§ **GIVEN INFORMATION**:
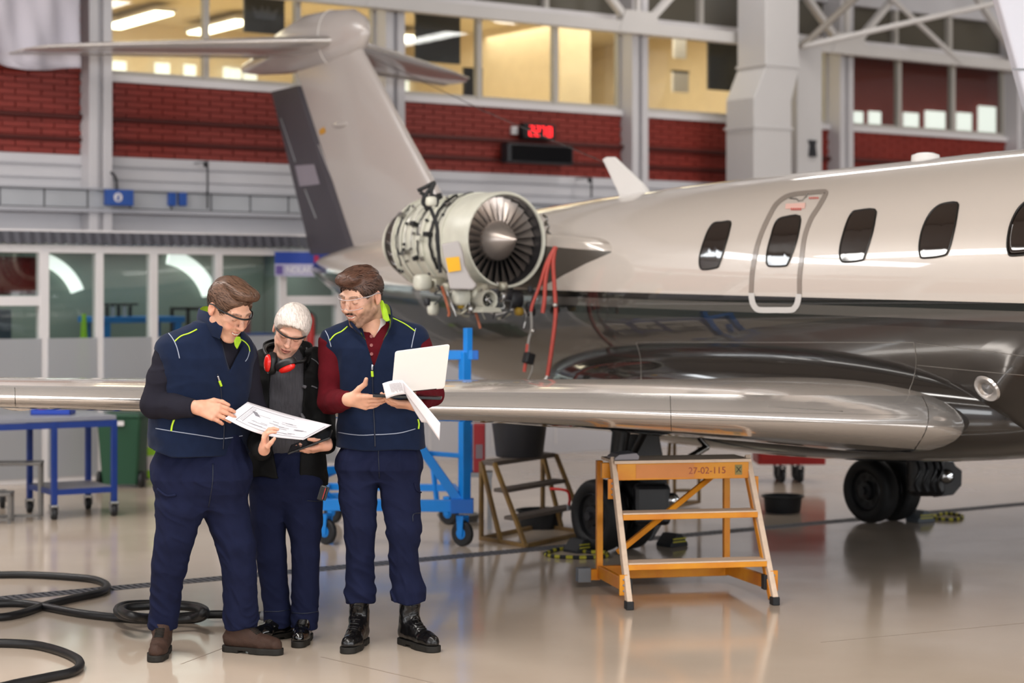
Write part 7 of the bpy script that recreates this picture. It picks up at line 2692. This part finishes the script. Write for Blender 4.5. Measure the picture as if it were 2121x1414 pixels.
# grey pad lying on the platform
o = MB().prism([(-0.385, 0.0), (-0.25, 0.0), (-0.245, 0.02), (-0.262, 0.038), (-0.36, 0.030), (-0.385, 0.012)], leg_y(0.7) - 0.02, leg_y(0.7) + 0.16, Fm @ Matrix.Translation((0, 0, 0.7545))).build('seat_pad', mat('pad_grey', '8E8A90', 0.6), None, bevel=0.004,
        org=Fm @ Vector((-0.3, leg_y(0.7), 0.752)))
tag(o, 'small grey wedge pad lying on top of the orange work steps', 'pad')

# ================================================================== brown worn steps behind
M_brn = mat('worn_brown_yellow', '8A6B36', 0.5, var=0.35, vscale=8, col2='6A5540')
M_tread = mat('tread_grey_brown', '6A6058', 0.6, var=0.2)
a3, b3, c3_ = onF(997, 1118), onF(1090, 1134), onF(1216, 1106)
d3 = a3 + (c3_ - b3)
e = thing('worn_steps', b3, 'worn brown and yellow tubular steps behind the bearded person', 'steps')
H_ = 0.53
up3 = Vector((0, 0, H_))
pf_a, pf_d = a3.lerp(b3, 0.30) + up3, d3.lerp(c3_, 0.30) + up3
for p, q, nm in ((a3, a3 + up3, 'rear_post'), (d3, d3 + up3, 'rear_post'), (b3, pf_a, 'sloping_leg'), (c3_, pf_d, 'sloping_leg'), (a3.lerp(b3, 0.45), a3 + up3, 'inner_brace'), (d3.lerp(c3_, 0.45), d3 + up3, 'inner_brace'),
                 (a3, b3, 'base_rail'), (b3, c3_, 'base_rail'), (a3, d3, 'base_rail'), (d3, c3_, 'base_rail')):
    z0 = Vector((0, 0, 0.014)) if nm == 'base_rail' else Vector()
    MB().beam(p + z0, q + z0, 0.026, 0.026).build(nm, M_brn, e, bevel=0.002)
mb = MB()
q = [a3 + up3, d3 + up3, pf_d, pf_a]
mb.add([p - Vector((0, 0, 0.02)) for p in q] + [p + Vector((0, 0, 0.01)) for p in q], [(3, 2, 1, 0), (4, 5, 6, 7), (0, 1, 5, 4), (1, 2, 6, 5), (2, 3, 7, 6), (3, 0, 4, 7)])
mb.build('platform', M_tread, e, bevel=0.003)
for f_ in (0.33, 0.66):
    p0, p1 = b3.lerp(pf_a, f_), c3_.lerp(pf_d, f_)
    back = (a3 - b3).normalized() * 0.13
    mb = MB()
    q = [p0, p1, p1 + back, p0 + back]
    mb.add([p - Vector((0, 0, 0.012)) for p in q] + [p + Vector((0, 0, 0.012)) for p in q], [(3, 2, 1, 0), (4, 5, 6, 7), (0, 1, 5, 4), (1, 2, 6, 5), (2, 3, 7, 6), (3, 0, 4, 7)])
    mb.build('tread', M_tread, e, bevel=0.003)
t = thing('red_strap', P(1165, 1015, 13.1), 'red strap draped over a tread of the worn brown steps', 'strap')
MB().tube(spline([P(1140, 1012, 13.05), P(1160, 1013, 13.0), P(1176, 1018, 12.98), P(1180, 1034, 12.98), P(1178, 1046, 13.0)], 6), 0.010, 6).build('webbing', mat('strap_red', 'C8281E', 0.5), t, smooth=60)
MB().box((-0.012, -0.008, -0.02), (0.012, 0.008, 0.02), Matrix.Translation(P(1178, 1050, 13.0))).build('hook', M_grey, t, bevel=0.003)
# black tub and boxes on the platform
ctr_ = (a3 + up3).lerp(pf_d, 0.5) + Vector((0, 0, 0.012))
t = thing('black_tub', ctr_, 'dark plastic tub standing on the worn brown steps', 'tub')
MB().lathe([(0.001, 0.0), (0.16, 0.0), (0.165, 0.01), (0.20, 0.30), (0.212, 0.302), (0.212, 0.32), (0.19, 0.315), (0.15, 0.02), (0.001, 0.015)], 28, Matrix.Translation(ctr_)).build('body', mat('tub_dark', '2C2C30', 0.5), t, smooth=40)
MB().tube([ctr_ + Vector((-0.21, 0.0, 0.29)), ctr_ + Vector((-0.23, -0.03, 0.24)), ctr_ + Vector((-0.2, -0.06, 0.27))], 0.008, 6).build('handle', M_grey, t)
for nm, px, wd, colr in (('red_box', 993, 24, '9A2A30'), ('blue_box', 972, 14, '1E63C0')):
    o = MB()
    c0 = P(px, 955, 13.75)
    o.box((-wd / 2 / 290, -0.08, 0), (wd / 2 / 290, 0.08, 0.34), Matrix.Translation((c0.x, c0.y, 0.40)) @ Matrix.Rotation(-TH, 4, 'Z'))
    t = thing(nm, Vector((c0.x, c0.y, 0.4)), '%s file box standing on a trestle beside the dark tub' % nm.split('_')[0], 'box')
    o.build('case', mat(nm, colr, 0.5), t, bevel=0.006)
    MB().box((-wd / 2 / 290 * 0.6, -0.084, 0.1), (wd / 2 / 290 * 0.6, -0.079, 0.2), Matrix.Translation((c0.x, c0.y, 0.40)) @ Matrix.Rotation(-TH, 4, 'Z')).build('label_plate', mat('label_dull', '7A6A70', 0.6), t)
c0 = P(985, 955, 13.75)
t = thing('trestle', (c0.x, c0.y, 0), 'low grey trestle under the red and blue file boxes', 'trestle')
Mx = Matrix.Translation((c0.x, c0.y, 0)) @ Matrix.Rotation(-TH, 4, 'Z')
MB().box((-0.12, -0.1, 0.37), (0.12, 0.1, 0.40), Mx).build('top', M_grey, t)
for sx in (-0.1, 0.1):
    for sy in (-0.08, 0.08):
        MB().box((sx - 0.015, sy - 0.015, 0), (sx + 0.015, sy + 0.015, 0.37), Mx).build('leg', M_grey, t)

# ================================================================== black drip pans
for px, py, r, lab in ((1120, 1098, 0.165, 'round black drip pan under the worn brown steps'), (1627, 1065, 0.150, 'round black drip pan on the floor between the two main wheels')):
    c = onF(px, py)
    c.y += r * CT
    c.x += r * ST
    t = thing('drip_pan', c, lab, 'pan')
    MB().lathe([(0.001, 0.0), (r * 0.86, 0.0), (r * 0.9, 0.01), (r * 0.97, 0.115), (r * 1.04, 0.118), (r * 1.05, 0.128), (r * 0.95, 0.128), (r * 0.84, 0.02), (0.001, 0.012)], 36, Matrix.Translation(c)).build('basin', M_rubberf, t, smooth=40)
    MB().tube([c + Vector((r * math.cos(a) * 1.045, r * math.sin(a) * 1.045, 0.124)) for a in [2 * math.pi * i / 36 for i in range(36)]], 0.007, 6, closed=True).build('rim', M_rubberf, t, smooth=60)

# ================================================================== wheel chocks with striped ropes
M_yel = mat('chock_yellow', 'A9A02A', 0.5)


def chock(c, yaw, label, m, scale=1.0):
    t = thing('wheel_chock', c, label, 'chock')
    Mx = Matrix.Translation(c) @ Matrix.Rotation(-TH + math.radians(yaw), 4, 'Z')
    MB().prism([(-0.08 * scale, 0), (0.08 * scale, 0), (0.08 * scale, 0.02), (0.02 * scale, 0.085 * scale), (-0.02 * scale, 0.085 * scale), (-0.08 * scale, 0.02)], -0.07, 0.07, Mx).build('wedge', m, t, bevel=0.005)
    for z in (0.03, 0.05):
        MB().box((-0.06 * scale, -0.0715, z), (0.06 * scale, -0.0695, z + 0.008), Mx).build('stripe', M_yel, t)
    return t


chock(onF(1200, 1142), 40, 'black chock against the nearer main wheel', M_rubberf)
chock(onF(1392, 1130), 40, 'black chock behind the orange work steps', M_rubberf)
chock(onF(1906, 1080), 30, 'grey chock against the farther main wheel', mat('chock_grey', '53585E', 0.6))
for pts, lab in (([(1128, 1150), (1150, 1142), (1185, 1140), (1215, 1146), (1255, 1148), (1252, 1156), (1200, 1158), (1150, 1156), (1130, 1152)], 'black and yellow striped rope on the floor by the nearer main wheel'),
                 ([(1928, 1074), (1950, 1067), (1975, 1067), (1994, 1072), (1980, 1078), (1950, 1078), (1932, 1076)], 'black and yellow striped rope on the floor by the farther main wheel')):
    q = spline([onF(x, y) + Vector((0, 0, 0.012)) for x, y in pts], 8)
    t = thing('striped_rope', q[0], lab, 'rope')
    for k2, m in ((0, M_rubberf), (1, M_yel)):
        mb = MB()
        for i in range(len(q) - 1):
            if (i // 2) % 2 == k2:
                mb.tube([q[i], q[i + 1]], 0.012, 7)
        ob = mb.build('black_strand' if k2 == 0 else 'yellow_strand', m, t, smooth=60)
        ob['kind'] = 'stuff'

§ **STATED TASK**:
Omit the pictures, then repeat exactly each line from the beginning of the listing through the line with "tag(o, 'small grey".

§ **RESPONSE FOR THIS EXERCISE**:
Write part 7 of the bpy script that recreates this picture. It picks up at line 2692. This part finishes the script. Write for Blender 4.5. Measure the picture as if it were 2121x1414 pixels.
# grey pad lying on the platform
o = MB().prism([(-0.385, 0.0), (-0.25, 0.0), (-0.245, 0.02), (-0.262, 0.038), (-0.36, 0.030), (-0.385, 0.012)], leg_y(0.7) - 0.02, leg_y(0.7) + 0.16, Fm @ Matrix.Translation((0, 0, 0.7545))).build('seat_pad', mat('pad_grey', '8E8A90', 0.6), None, bevel=0.004,
        org=Fm @ Vector((-0.3, leg_y(0.7), 0.752)))
tag(o, 'small grey wedge pad lying on top of the orange work steps', 'pad')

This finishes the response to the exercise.